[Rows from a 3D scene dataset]
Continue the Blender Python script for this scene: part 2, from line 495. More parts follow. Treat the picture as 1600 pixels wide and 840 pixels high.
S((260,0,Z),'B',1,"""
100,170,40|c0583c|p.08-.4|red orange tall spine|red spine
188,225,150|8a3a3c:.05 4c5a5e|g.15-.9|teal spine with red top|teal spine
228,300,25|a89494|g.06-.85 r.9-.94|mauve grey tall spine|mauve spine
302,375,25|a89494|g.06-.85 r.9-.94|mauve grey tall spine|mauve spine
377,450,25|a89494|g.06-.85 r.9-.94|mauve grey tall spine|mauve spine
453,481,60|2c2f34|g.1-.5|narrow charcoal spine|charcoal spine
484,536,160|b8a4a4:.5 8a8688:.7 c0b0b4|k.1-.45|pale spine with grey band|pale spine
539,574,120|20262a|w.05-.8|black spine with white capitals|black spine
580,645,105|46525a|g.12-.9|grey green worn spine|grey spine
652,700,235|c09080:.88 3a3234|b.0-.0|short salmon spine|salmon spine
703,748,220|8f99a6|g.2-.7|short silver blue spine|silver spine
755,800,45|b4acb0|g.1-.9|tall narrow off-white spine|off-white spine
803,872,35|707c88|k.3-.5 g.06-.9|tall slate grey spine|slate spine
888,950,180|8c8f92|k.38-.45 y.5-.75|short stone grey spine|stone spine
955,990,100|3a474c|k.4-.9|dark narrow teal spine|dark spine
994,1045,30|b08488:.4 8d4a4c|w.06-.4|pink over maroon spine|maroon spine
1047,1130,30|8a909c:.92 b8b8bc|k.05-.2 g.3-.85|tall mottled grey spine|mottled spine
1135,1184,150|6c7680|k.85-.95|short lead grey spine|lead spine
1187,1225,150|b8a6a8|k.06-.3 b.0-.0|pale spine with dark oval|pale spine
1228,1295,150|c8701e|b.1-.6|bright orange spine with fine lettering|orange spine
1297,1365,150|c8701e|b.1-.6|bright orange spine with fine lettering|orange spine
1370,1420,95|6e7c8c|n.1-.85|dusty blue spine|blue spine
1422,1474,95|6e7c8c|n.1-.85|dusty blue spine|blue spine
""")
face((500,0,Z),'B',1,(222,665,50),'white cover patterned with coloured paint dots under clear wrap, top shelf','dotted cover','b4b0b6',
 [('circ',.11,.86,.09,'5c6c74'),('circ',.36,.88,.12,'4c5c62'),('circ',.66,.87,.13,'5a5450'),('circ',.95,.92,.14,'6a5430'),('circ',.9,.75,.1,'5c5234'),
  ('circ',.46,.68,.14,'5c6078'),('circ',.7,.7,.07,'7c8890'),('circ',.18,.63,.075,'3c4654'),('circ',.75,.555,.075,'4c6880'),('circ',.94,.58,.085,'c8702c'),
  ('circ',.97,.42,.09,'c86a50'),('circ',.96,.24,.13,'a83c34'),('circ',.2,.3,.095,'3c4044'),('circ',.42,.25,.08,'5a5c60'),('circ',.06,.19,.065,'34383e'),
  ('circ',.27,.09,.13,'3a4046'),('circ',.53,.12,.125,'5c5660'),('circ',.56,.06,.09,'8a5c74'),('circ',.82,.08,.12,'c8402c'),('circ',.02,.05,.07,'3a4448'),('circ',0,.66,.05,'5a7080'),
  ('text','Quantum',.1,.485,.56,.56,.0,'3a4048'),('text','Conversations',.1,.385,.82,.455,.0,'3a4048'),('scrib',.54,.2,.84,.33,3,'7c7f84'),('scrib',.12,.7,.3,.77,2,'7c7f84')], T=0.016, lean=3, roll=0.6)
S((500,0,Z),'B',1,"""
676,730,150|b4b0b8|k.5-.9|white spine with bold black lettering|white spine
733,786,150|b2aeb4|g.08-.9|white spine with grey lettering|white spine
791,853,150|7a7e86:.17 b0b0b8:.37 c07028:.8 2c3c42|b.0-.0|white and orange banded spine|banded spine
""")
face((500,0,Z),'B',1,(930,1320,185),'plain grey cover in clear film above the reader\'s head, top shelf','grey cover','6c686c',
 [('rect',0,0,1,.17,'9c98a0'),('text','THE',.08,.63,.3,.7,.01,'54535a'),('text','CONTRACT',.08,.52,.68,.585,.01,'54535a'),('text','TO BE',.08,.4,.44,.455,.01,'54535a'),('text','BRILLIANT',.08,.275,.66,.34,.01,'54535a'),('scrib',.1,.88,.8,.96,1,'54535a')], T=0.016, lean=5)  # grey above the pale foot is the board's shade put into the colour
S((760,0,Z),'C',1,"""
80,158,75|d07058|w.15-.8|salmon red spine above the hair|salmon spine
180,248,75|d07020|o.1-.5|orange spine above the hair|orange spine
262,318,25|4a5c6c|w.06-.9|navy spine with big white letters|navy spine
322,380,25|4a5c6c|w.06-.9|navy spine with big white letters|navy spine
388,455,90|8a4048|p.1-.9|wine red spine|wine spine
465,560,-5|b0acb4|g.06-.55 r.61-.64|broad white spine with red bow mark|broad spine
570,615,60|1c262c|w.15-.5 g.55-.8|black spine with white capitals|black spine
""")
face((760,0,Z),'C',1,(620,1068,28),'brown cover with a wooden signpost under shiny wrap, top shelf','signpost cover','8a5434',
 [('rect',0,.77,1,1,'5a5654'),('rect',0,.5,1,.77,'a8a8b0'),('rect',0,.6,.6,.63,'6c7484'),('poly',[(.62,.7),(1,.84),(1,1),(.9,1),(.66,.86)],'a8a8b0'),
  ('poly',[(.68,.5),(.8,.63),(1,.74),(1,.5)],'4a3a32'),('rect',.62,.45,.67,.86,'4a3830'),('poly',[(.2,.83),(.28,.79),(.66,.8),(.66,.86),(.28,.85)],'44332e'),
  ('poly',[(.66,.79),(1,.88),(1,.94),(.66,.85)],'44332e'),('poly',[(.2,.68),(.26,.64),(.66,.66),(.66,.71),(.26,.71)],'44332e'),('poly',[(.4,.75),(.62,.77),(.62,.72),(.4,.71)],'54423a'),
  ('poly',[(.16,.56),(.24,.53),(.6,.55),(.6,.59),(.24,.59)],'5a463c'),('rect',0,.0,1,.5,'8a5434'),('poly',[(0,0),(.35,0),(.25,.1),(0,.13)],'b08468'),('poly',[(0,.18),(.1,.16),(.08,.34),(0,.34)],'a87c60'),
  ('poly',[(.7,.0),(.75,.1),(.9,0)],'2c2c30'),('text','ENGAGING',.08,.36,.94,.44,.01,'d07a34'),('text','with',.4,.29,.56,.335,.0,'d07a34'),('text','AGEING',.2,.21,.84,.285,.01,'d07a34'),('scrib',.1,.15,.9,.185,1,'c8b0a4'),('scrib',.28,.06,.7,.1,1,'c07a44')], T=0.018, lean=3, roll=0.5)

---

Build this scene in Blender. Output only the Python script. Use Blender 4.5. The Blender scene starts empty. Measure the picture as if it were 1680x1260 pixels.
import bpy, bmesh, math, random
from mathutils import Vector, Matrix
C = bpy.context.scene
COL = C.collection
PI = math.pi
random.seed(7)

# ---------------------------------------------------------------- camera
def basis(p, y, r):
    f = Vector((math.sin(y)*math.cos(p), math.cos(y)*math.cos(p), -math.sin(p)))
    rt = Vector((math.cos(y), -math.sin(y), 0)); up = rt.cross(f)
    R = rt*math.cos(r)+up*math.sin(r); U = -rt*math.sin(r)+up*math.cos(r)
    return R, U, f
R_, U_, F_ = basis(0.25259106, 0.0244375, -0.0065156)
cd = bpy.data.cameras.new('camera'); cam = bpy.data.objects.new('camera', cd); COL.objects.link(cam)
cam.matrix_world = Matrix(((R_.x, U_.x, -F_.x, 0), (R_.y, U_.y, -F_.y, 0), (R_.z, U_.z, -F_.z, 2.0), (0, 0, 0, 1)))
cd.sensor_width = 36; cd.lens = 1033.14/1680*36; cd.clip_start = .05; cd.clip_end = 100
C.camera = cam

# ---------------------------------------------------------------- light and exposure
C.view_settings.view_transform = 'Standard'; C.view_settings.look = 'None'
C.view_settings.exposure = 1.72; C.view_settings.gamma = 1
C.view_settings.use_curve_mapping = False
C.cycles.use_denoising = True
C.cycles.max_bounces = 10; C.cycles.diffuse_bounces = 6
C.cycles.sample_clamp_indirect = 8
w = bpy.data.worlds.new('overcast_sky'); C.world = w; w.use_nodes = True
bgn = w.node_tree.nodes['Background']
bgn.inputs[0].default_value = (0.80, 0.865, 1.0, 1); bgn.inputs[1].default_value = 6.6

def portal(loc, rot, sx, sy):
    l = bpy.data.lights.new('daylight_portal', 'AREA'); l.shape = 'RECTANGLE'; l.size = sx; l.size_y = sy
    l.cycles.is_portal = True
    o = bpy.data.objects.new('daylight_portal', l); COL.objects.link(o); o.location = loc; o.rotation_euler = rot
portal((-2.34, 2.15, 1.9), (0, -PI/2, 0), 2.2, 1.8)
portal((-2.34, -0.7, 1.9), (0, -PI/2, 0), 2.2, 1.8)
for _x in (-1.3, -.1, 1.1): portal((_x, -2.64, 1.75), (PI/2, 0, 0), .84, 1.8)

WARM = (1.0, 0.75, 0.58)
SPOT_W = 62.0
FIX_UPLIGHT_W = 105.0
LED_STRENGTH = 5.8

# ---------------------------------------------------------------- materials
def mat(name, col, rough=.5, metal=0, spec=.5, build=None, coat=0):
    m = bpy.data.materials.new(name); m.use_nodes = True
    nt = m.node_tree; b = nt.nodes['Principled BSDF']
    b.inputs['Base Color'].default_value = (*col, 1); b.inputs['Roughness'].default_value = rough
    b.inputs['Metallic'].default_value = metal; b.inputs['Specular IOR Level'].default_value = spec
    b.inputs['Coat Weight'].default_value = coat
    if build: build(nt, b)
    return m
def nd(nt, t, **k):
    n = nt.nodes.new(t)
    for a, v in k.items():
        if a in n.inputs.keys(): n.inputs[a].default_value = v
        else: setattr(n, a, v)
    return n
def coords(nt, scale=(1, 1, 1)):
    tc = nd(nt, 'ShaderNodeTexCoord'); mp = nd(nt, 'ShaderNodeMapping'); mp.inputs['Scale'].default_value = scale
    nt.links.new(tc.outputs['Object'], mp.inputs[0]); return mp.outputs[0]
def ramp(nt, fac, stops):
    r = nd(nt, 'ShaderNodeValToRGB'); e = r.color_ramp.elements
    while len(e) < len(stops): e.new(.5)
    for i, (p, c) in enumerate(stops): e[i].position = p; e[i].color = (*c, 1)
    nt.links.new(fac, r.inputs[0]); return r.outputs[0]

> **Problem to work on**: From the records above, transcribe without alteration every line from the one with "Build this scene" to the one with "bgn.inputs[0].default_value = (0.80, 0.865, 1.0, 1);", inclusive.

> **Completed task**:
Build this scene in Blender. Output only the Python script. Use Blender 4.5. The Blender scene starts empty. Measure the picture as if it were 1680x1260 pixels.
import bpy, bmesh, math, random
from mathutils import Vector, Matrix
C = bpy.context.scene
COL = C.collection
PI = math.pi
random.seed(7)

# ---------------------------------------------------------------- camera
def basis(p, y, r):
    f = Vector((math.sin(y)*math.cos(p), math.cos(y)*math.cos(p), -math.sin(p)))
    rt = Vector((math.cos(y), -math.sin(y), 0)); up = rt.cross(f)
    R = rt*math.cos(r)+up*math.sin(r); U = -rt*math.sin(r)+up*math.cos(r)
    return R, U, f
R_, U_, F_ = basis(0.25259106, 0.0244375, -0.0065156)
cd = bpy.data.cameras.new('camera'); cam = bpy.data.objects.new('camera', cd); COL.objects.link(cam)
cam.matrix_world = Matrix(((R_.x, U_.x, -F_.x, 0), (R_.y, U_.y, -F_.y, 0), (R_.z, U_.z, -F_.z, 2.0), (0, 0, 0, 1)))
cd.sensor_width = 36; cd.lens = 1033.14/1680*36; cd.clip_start = .05; cd.clip_end = 100
C.camera = cam

# ---------------------------------------------------------------- light and exposure
C.view_settings.view_transform = 'Standard'; C.view_settings.look = 'None'
C.view_settings.exposure = 1.72; C.view_settings.gamma = 1
C.view_settings.use_curve_mapping = False
C.cycles.use_denoising = True
C.cycles.max_bounces = 10; C.cycles.diffuse_bounces = 6
C.cycles.sample_clamp_indirect = 8
w = bpy.data.worlds.new('overcast_sky'); C.world = w; w.use_nodes = True
bgn = w.node_tree.nodes['Background']
bgn.inputs[0].default_value = (0.80, 0.865, 1.0, 1); bgn.inputs[1].default_value = 6.6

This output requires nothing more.